Notes on William Morris
Woody Allen’s comedy fantasy Midnight in Paris has Owen Wilson (in the only film of his I admit to liking) as a frustrated screenwriter yearning for the past in Paris whilst staying in the city with his fiancé. Wilson longs for the Paris of the 1920s with the cool writers and artists of the time – Cocteau, Picasso, Hemingway, Fitzgerald, Modigliani et al (Allen’s Husbands and Wives has the old-fashioned, romantic Liam Neeson wishing he’d been born in the 1800s). Sure enough, one night, a mysterious old Peugeot transports Wilson to this exact time and he adores it – and ends up falling in love with Picasso’s mistress Adriana. Turns out Adriana is also unhappy living in her era, the 1920s, and yearns for the 1890s of the Belle Epoque. They are magically transported to this era via a horse and carriage. They get chatting to Cezanne, Degas and Toulouse-Lautrec in the Moulin Rouge… and, yep, these guys are equally unhappy with their era and yearn for the age of the Renaissance as the pinnacle of human achievement. In short, the film is about nostalgia and how it creates an artificial yearning for a past that never really existed in the first place, but has been mythologised to make it look so.
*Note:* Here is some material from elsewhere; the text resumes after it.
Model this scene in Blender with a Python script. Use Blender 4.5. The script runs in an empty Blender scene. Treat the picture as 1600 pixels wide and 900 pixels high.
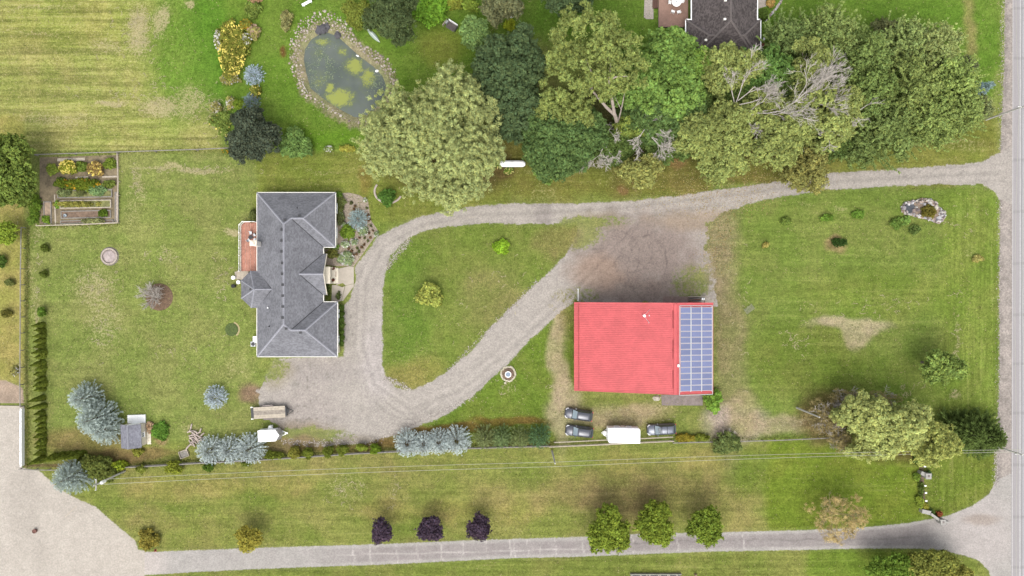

I mentioned appropriation recently, and William Morris. Morris was equally disenfranchised with his own time, the Victorian era. He didn’t like what he perceived as the clutter and tackiness of the time, and harked back to the medieval era. He yearned for quality and simplicity in all aspects of life. A true Renaissance man, Morris was a textile designer, writer, poet, publisher, translator, conservationist and socialist often at odds with the society of his time. Associated with the Arts and Crafts movement and Pre-Raphaelite Brotherhood, Morris was perhaps most famous in his time for his flourishing wallpaper and textile business, Morris & Co.
I recently paid a visit to the William Morris gallery in Walthamstow, north-east London, where Morris was born. The museum recently won the Art Fund Prize for Museum of the Year 2013 and it's easy to see why. The museum tells the story of Morris’ varied life and career through original designs, wallpaper, furniture, stained glass, books, ceramics and many other treasures. It’s all housed in a magnificent, Grade II* listed Georgian house, set in Lloyd Park. William lived in the house for eight years as a young man (the house he was born in has been demolished). It’s a stunning, fascinating museum and well worth a visit.